Okay, not noise, not vibrations, what else? Well, the Arduino likes to take its time when performing analog reads. I calculated that at the faster speeds I spun the scooter wheel at, it could only manage 10 or so analog reads per encoder state. Given that the IR sensors were likely slightly misaligned, and the calibration of the sensors probably fell a bit short of optimal, the frequency at which the analog inputs were sampled may simply not have been high enough to catch every state transition. However, I would have expected decreasing the resolution to help more than it did. Another potential issue is that the Arduino needs to charge an internal capicitor when performing an analog read, which can be problematic if there isn’t sufficent current on the inputs to charge the capacitor in a reasonable amount of time, though I didn’t really look into this much.

There are a number of ways I could have dealt with the poor analog read performance. I could have bypassed Arduino’s analogRead(..) function and its overhead. I could have sacrificed analog read percision to increase the sampling rate. I could have fixed any alignment issues with the IR sensors. I could have done all those things, but I decided there was a better way to go about getting state information from the sensors.

Attempt 4 – Encoder Strip with Interrupts

Since detecting state transitions by polling didn’t work, I decided to go the interrupt route instead. I avoided using interrupts up to this point mainly due to their rather negative impact on code complexity. Dealing with the flow of execution getting yanked away at any point, and ensuring the interrupt handlers and main loop don’t read or write global data in an inconsistent manner, is hard to manage in an elegant and simple way.

I purchased some Microchip MCP42010 digital potentiometers and TI LM339N voltage comparators from DigiKey. The analog signals from the IR sensors were fed through the voltage comparators and their output went to an interrupt on the Arduino. The digital potentiometers were used to create the reference voltage for the voltage comparators and were appropriately programmed during calibration. There were also some extensive code changes as well which I won’t go into here.

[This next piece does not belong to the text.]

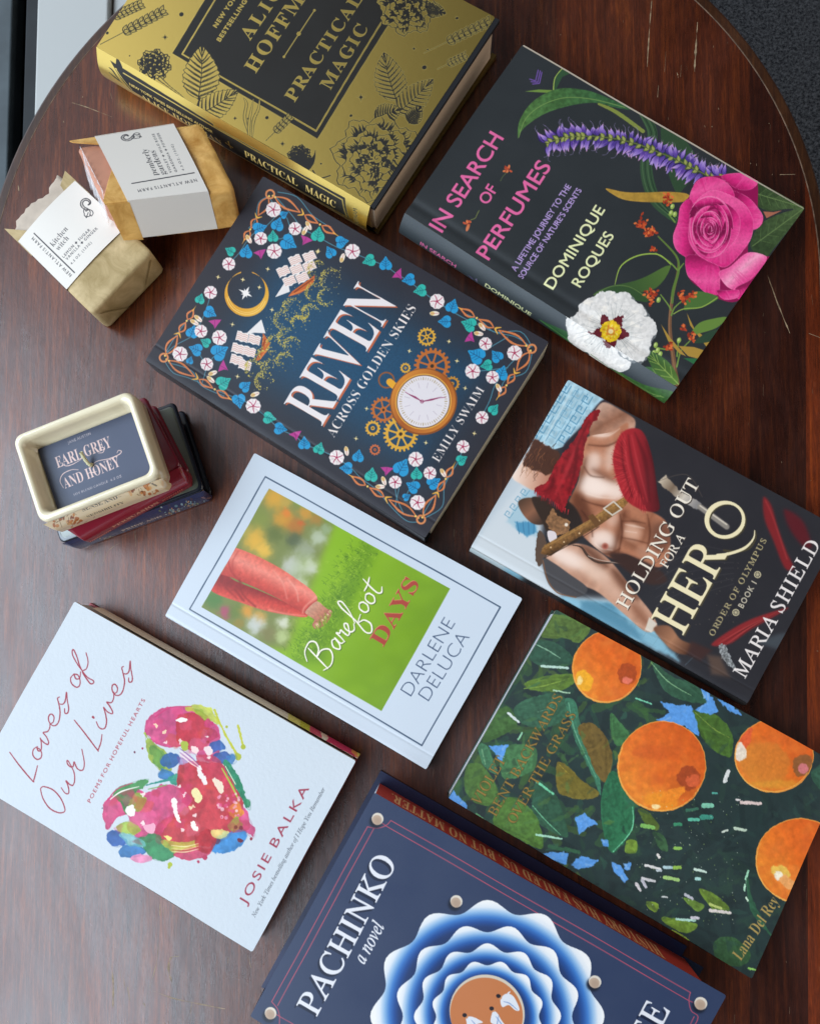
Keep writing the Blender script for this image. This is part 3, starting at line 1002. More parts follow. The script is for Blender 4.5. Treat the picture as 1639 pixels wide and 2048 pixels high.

This approach generated immediate positive results. I currently have the encoder operating with a resolution of 180 pulses per revolution with no issues. There are still a number software problems to work out, and hardware wise, I still need to make a ciruit board, but the main obsticales to progress have finally been overcome.

Next Steps

Now that I have a working circuit, I need to start looking into how to turn that circuit into a circuit board. Luckily, my friend Andy recently showed me how to go about making a circuit board using a DIY photoresist method which, at least when he does it, produces some rather impressive results with a relatively low time/money investment.